Après avoir prévenu mes parents et mes ami(e)s motard(e)s de ce qui s'était passé, en essayant autant que possible de ne pas les affoler, je commence donc à chercher des outils afin de me mettre au travail le plus vite. Le plus important pour moi est de stopper l'oxydation aussi vite que possible ; je demande donc aux mécaniciens la permission de me servir de leurs outils car je n'en suis pas pourvu, et ces derniers, devant ma mine défaite, acceptent de mettre à ma disposition tout ce qui pourra m'être utile, à savoir clés allen, clés plates, tournevis, mais aussi beaucoup de savon à bille et de chiffons, leur souffleur et une arrivée d'eau sous pression réglable.
A noter que ce fichu samedi 13 n'était vraiment pas un jour à sortir les motos, puisque le chef d'atelier qui vient d'arriver explique à ses collègues s'être planté sur son Hayabusa pas plus tard que dix minutes après moi, et à peine plus loin ! Je décide néanmoins de laisser ma superstition au placard car je dois me dépêcher de neutraliser l'oxydation.

La batterie dégouline d'acide et je manque de m'en couvrir les doigts en la retirant avant de la remettre à un des employés sur place qui me dit avoir un container spécial pour ce genre de matériel. Les carburateurs sont ensuite vite démontés mais je dois en premier lieu me débarrasser de la pièce d'alu soutenant les bobines d'allumage pour ôter les précieux éléments. Un amoncellement de fils a hélas fondu dessus et changé le tout en un bloc solidaire que je n'ai d'autre choix qu'attaquer à la pince coupante. Je décide donc de faire mon deuil du faisceau électrique - de toute façon parfaitement irrécupérable - et tranche dans le tas histoire de me faciliter la tâche.

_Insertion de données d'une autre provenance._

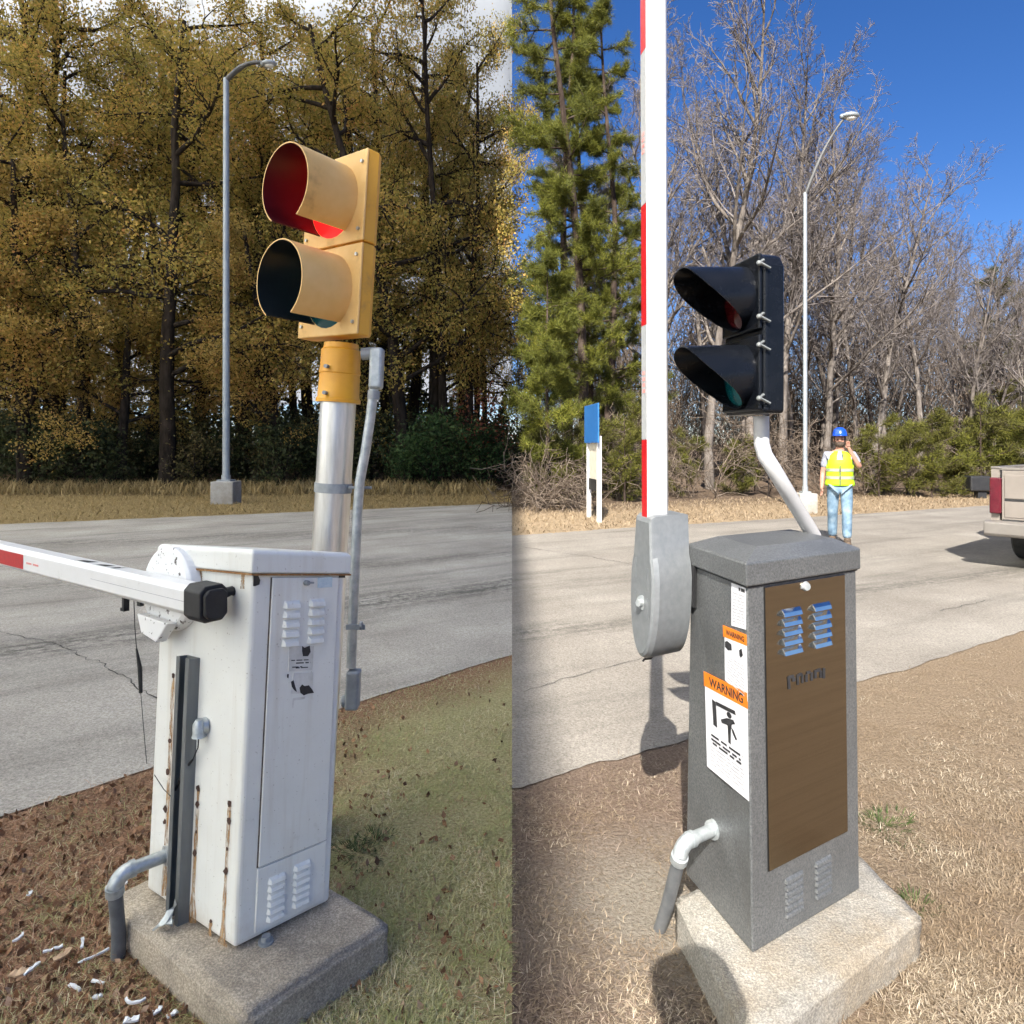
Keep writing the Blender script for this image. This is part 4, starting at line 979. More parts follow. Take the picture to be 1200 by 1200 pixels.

Les bobines récupérées, je parviens enfin aux carburateurs donc les cornets ont fondus sans pour autant avoir coulés dans les pipes - à première vue tout du moins. Ces derniers démontés, je démonte entièrement la poignée des gaz histoire de pouvoir en désolidariser les câbles d'accélération. Il ne me reste alors plus qu'à calfeutrer les pipes de plastique étanche que du chatterton m'aide à tenir en place, en attendant de pouvoir rapatrier la moto sur Lyon pour finir le travail. Je décide de faire appel à une franchise de location de véhicules avec l'espoir de pouvoir ramener l'engin à Lyon par mes propres moyens pour ensuite laisser mon véhicule de prêt sur place, mais Europcar et Hertz n'ont aucun véhicule disponibles pour le week-end. Installer la moto sur un train est beaucoup trop cher, il ne me reste donc plus qu'à faire appel à la gentillesse de mes parents pour trouver une solution, et c'est finalement mon frère - initialement monté sur Lyon l'espace du samedi histoire de visiter le Salon de l'Automobile - qui loue un gros utilitaire et passe me récupérer. La route est longue et je l'attendrai jusqu'à 19h avant que nous puissions sangler la Ducati et revenir chez nos parents où la moto résidera le temps que j'aie fini de la remettre en état de marche.

Il est 4h du mat' quand nous arrivons enfin à Décines, je peux enfin aller me coucher après avoir remercié mon frère pour son dévouement salvateur.